Passing array by ref.

Question

Ref. to my last post and sellibitze's comment to that post on passing array by ref rather than by value, why is it that when I'm passing array by value compiler can deduce arguments but it won't do it if I pass it by value?

template<class T,int row, int col>
void invert(T (&a)[row][col]) //NOTE AMPERSAND

in main with declaration above I can call:

int main(int argc, char* argv[])
{
invert(a);//HERE ARGUMETS ARE AUTOMATICALLY DEDUCED
}

but without ampersand I would have to call it like so:

 int main(int argc, char* argv[])
    {
    invert<int,3,4>(a);
    }

@Paul So just to make it clear when I'm declaring fnc:

void f(int a[]);//I'm passing a pointer

but when I'm declaring:

void f(int &a[]);//I'm passing a ref?

Do I understand this correctly now?

Answer 1

You can't pass array by value, only by pointer (when you pass an array to a function it's automatically converted to a pointer).

I don't really understand what you mean by "deduce arguments"; do you mean the total size of the array? If yes then if you pass it by pointer it's lost because pointers don't carry that kind of information.

Anyways I highly recommend to use std::vector rather than plain old C arrays; many less headaches! They are passed by value by default (as you would expect); they can easily passed by reference and by pointer if you want to, and they never lose information such as the array size.
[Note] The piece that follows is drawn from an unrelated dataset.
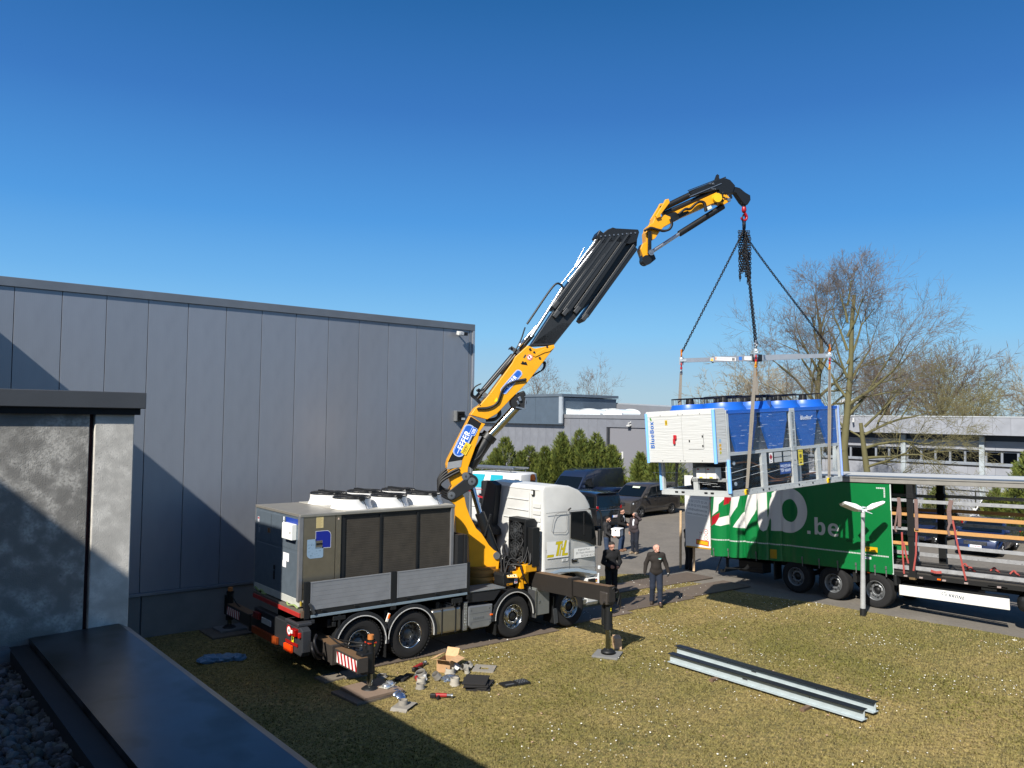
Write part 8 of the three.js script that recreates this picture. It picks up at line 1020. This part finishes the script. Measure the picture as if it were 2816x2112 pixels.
    if (o.shirt) new B().add(new THREE.SphereGeometry(1, 14, 10), new THREE.Matrix4().compose(V(0, 1.33 * k, .115), new THREE.Quaternion().setFromEuler(new THREE.Euler(-.08, 0, 0)), V(.05, .17, .05))).mesh('shirt', mat(o.shirt, .7), t);
    if (o.logo) { const q = print('chest_logo', .1, .05, 32, (x, w, h) => { x.fillStyle = '#241f1c'; x.fillRect(0, 0, w, h); x.fillStyle = '#3fa79e'; x.fillRect(3, 2, 26, 6); x.fillStyle = '#ddd'; x.fillRect(6, 10, 20, 4); }, t, [.1 * k, 1.38 * k, .153 * k], 0, -.15); }
    return t;
  };
  const cam = (x, z, a = 0) => { const l = Math.hypot(x, z), fx = -x / l, fz = -z / l; return [fx * Math.cos(a) - fz * Math.sin(a), fx * Math.sin(a) + fz * Math.cos(a)]; };
  person({ at: [19.42, -16.86], H: 1.82, y: .035, face: cam(19.4, -16.9, -.05), label: 'bald man in a dark hoodie, blue work trousers and gloves, walking and looking up', look: [.42, .42, .85], top: 0x241f1c, trousers: 0x1c2638, shoes: 0x3a2f28, hood: true, gloves: true, bulk: .008, logo: true, skin: mat(new THREE.Color(.62, .33, .25), .5), pose: { kneeL: [.11, .5, .09], ankL: [.12, .1, .1], toeL: [.13, .05, .28], kneeR: [-.1, .5, .0], ankR: [-.11, .09, -.12], toeR: [-.13, .04, .04], elL: [.29, 1.2, -.05], elR: [-.3, 1.2, -.04], wrL: [.36, .98, .0], wrR: [-.33, .96, .02], hd: [0.01, 1.66, .015] }, hL: [.15, -1, .1], hR: [-.1, -1, .1], cL: .6, cR: .6 });
  person({ at: [18.72, -18.05], H: 1.8, y: .035, face: cam(18.7, -18, -.35), label: 'man in black clothes in the truck shadow, holding a remote control with both hands', top: 0x0d0e12, topName: 'jacket', trousers: 0x10131c, shoes: 0x1a1816, bulk: .012, hair: 0x2c2622, look: [.1, -.25, 1], pose: { elL: [.27, 1.17, .02], elR: [-.27, 1.17, .02], wrL: [.12, 1.06, .26], wrR: [-.12, 1.06, .26] }, hL: [-.3, .1, 1], hR: [.3, .1, 1], nL: [-1, .3, 0], nR: [1, .3, 0], cL: .7, cR: .7, skin: mat(new THREE.Color(.42, .22, .16), .55) });
  person({ at: [23.75, -23.15], H: 1.8, y: -.014, face: cam(23.7, -23.1, -1.25), label: 'bearded man in a grey hoodie carrying a white box beside the truck cab', top: 0x2a2a2c, trousers: 0x2b3a52, shoes: 0x2a2420, hood: true, hair: 0x120d0a, hairBack: true, beard: 0x140e0b, pose: { elL: [.24, 1.17, .05], elR: [-.24, 1.17, .05], wrL: [.19, 1.03, .30], wrR: [-.19, 1.03, .30], kneeL: [.1, .5, .08], ankL: [.1, .09, .08], toeL: [.12, .04, .25] }, hL: [-.15, -.15, 1], hR: [.15, -.15, 1], nL: [-.5, .8, 0], nR: [.5, .8, 0], cL: .3, cR: .3 });
  { const d = cam(23.7, -23.1, -1.25); const b = thing('carried_box', 'white lidded box in the arms of the bearded man in grey', 'box', [23.75 + d[0] * .42, 1.04, -23.15 + d[1] * .42], Math.atan2(d[0], d[1])); new B().rbox(.46, .24, .34, .02, 0, .13, 0).mesh('box_body', mat(0xe2e0de, .5), b); new B().rbox(.49, .05, .37, .015, 0, .275, 0).mesh('lid', mat(0xe8e7e4, .45), b); new B().rbox(.05, .06, .02, .006, -.12, .24, .18).rbox(.05, .06, .02, .006, .12, .24, .18).rbox(.02, .06, .05, .006, .24, .24, .0).rbox(.02, .06, .05, .006, -.24, .24, .0).mesh('latch', mat(0x4a4c50, .5), b); }
  person({ at: [26.25, -24.75], H: 1.82, y: -.014, face: cam(26, -24.7, -1.15), label: 'man in a long black coat and blue jeans, gesturing with one hand', top: 0x0b0b0d, topName: 'coat', coat: true, trousers: 0x263a58, shoes: 0x6a4c36, hair: 0x1c130d, hairBack: true, bulk: .01, shirt: 0x8f959c, pose: { elR: [-.26, 1.18, .02], wrR: [-.16, 1.12, .30], elL: [.26, 1.18, .03], wrL: [.2, 1.1, .28] }, hR: [.15, .1, 1], hL: [-.1, .1, 1], nR: [1, .4, 0], nL: [-1, .4, 0], cR: .25 });
  person({ at: [26.2, -23.92], H: 1.74, y: -.014, face: cam(26.2, -23.9, .55), label: 'grey-haired man in a purple-grey cardigan and white shirt, shading his eyes', top: 0x3a3236, topName: 'cardigan', trousers: 0x141a28, shoes: 0x8a7a66, hair: 0x77716c, hairBack: true, belly: true, shirt: 0xdfe3ea, pose: { elL: [.36, 1.52, .16], wrL: [.12, 1.70, .19], elR: [-.25, 1.19, .0], wrR: [-.24, .95, .06], shL: [.18, 1.48, .0] }, hL: [-1, .05, -.1], nL: [0, -.6, -.5], cL: .15, look: [-.1, .1, 1] });
  person({ at: [25.12, -20.22], H: 1.76, y: -.014, face: cam(25.1, -20.2, -2.2), label: 'person in black half hidden behind the white trailer door, holding timber', top: 0x0c0c0e, topName: 'jacket', trousers: 0x0d0e13, shoes: 0x151312, hair: 0x0e0b09, hairBack: true, pose: { elL: [.3, 1.2, .08], wrL: [.26, 1.12, .3], elR: [-.32, 1.2, .04], wrR: [-.3, 1.0, .26], kneeL: [.12, .5, .05], kneeR: [-.12, .5, .0] }, hL: [0, .1, 1], hR: [0, .1, 1], cL: .9, cR: .9 });
  // the two timbers held upright
  const tmb = worn(new THREE.Color(.56, .40, .24), .8, 0, .5);
  [[25.02, -20.52, 2.15, .04, 'upright timber at the left, held by the person behind the trailer door'], [24.88, -19.78, 1.9, -.05, 'upright timber below the white trailer door, the right one of the pair']].forEach(([x, z, h, lean, l]) => { const o = new B().rbox(.12, h, .08, .006, 0, h / 2, 0).mesh('timber_post', tmb); o.position.set(x, .03, z); o.rotation.set(0, .6, lean); tag(o, l, 'timber'); });
}
// ================= lamp post =================
{
  const lp = thing('lamp_post', 'slim silver lamp post with two white heads in front of the green trailer', 'street lamp', [23.41, 0, -12.47]);
  new B().cyl(.075, .05, [0, .2, 0], [.01, 2.95, 0], 20).mesh('pole', worn(0xc4c6c8, .32, .35, 1), lp); new B().cyl(.085, .085, [0, 0, 0], [0, .22, 0], 18).mesh('base', M.black, lp); new B().cyl(.06, .06, [.01, 2.86, 0], [.01, 3.02, 0], 18).mesh('collar', worn(0xd4d6d8, .35, .3, 1), lp);
  const hm = mat(0xe9ebec, .35); const yaw = Math.atan2(.776, .631);
  for (const s of [-1, 1]) { const h = new B().ext([[.1, -.03], [.2, -.06], [.62, -.05], [.68, -.01], [.62, .04], [.3, .09], [.12, .06]], -.15, .15, .03, T4(.01, 3.02, 0, 0, (s > 0 ? 0 : Math.PI) + (Math.atan2(-.631, .776)), s > 0 ? .42 : .36).multiply(T4(0, 0, 0, s * -.35, 0, 0))).mesh('lamp_head', hm, lp); new B().at(new RoundedBoxGeometry(.3, .02, .2, 1, .008), 0, 0, 0).mesh('lens', mat(0xc9d2d8, .15), h); h.children[0].position.set(.01 + s * .33, 3.11, s * -.27); h.children[0].rotation.set(0, -Math.atan2(.631, .776), s * .35); h.children[0].position.y = 3.06; }
  new B().cyl(.035, .035, [-.12, 3.04, -.1], [.14, 3.04, .1], 10).cyl(.045, .045, [.01, 3.0, 0], [.01, 3.08, 0], 12).mesh('arm', hm, lp);
}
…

They also protected against buffer overflows and underflows, and they automatically grow as you add more elements.

Answer 2

void f(int &a[]); // I'm passing a ref?

No, here you try to pass an array of references, which does not exist in the type system. You might be tempted to write the following:

void f(int (&a)[]);

But references to arrays of unknown bound are not allowed as function parameters.

---

When you declare a function parameter as an array of n dimensions, it is rewritten by the compiler as a pointer to an array of n-1 dimensions. The following signatures are equivalent:

void fun(int x[][10]);
void fun(int x[2][10]);
void fun(int x[99][10]);
void fun(int (*x)[10]);

The bound of the first dimension is ignored and thus cannot be inferred by the template mechanism.

What you can do is pass a pointer to the entire 2D array:

template <class T, int row, int col>
void invert(T (*a)[row][col])
{
    std::cout << row << " x " << col << std::endl;
    T first_entry = (*a)[0][0];
}

int main(int argc, char* argv[])
{
    int a[10][20];
    invert(&a);
}

This works as expected, but as you can see, the syntax is a little clumsy on both sides.

Answer 3

That's because when you pass an array "by value" it decays to a pointer. That is, you are in fact passing a pointer to the first element without any size information.

When you have a signature like this:

 void foo(int arr[10]);

then the value 10 is completely ignored and you can pass arrays of ints of any size to it. It is exactly the same as

 void foo(int arr[]);

or

void foo(int* arr);

As you can see the size information is not preserved, and therefore it cannot be used to deduce the size of the array.

With a two-dimensional array, the first dimension decays. For example: an array of 10 arrays of 20 integers (int arr[10][20]) decays to a pointer to arrays of 20 integers (int (*arr)[20]) etc, so the value 10 cannot be deduced but the size of the second dimension (20) is preserved an can be deduced.

template<class T,int row, int col>
void foo(T (&a)[row][col]) { }

template <class T, int col>
void bar(T arr[][col]) {}

int main()
{
    int a[10][20];
    foo(a);
    bar(a);
}

When you pass something by reference, the type is preserved, the arrays don't decay and all the size information will remain available.